You don’t have to be an elite to run in the mountains. That said, it will help to keep a few key points in check (which I didn’t but will next time) when you only have a couple of days to acclimatize before race day.


Dial It Back

You want to go faster. Who doesn’t? Whatever the distance, you’ve put in the training, but if you’re used to running at an altitude that’s say 75 meters above sea level (like Toronto) and you’re race is at Whistler’s elevation, then you’re not going to have a PB, you’re just not, get used to that idea. I didn’t expect a PB. But also didn’t bank on having to dial back my speed as much as I did in the last 7 kilometers of that 20K, it wasn’t pretty. Instead, enjoy the mountain views, because no matter the mountain range (Rockies, Sierra Nevada or the Alps) you will never experience anything quite like it.

Hydrate, Hydrate, Hydrate

It’s a no brainer for anyone who has ever trained and raced. But hydration is ever more important at altitude. Why?
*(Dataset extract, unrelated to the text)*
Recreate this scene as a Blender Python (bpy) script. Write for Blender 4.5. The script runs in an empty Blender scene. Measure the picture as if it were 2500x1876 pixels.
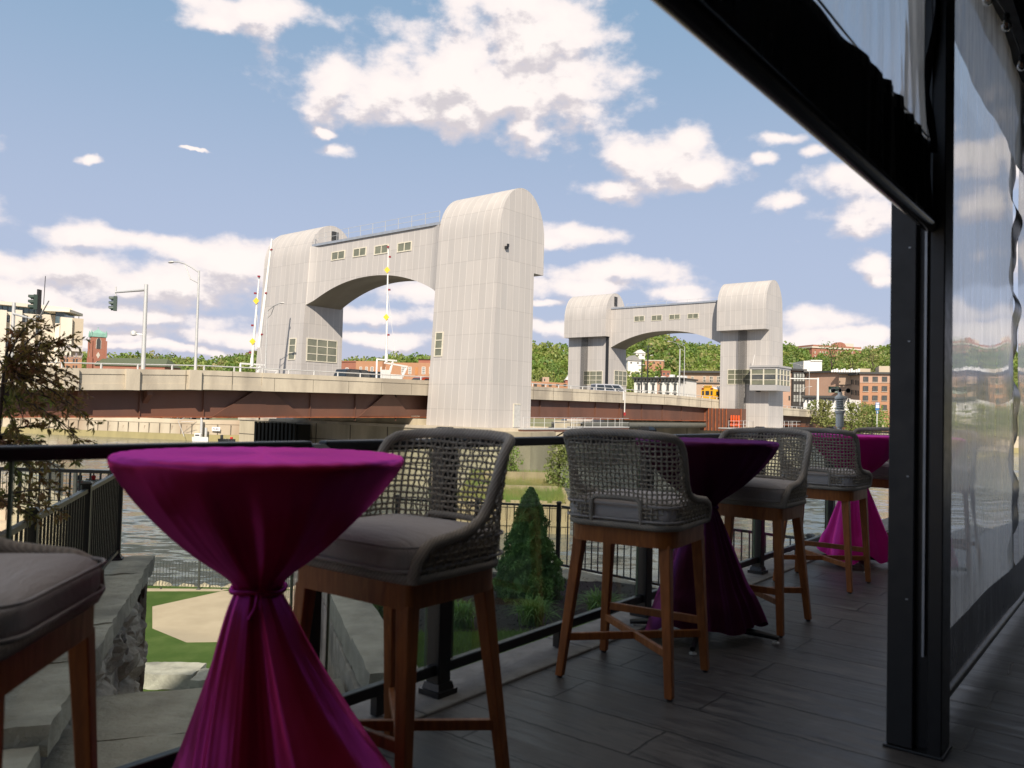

That’s because as your body acclimates to the elevation, you’ll body naturally increases its breathes per minute which requires added hydration. Dehydration is the number one cause for athlete fatigue, which make it an especially important consideration for anyone racing. Supplementing water with an electrolyte is also a good way to ensure your body is getting what it needs. And save the brews and cocktails for the post-race celebration since alcohol can dehydrate you more quickly in this environment.

Breathe Deeply

Your breaths per minute will naturally increase when you’re at a higher altitude and by being away of your breathing on race day, you’ll be able to better adjust your pace. On race day, stay focused on your form: keep your shoulders down and relaxed and lead with your ches, which will expand your lungs and maximize air intake. Sure we should be doing this all the time, but it’s even more important in order to help maintain steady breathing and avoid hyperventilation, which can happen when you’re racing on a mountain high.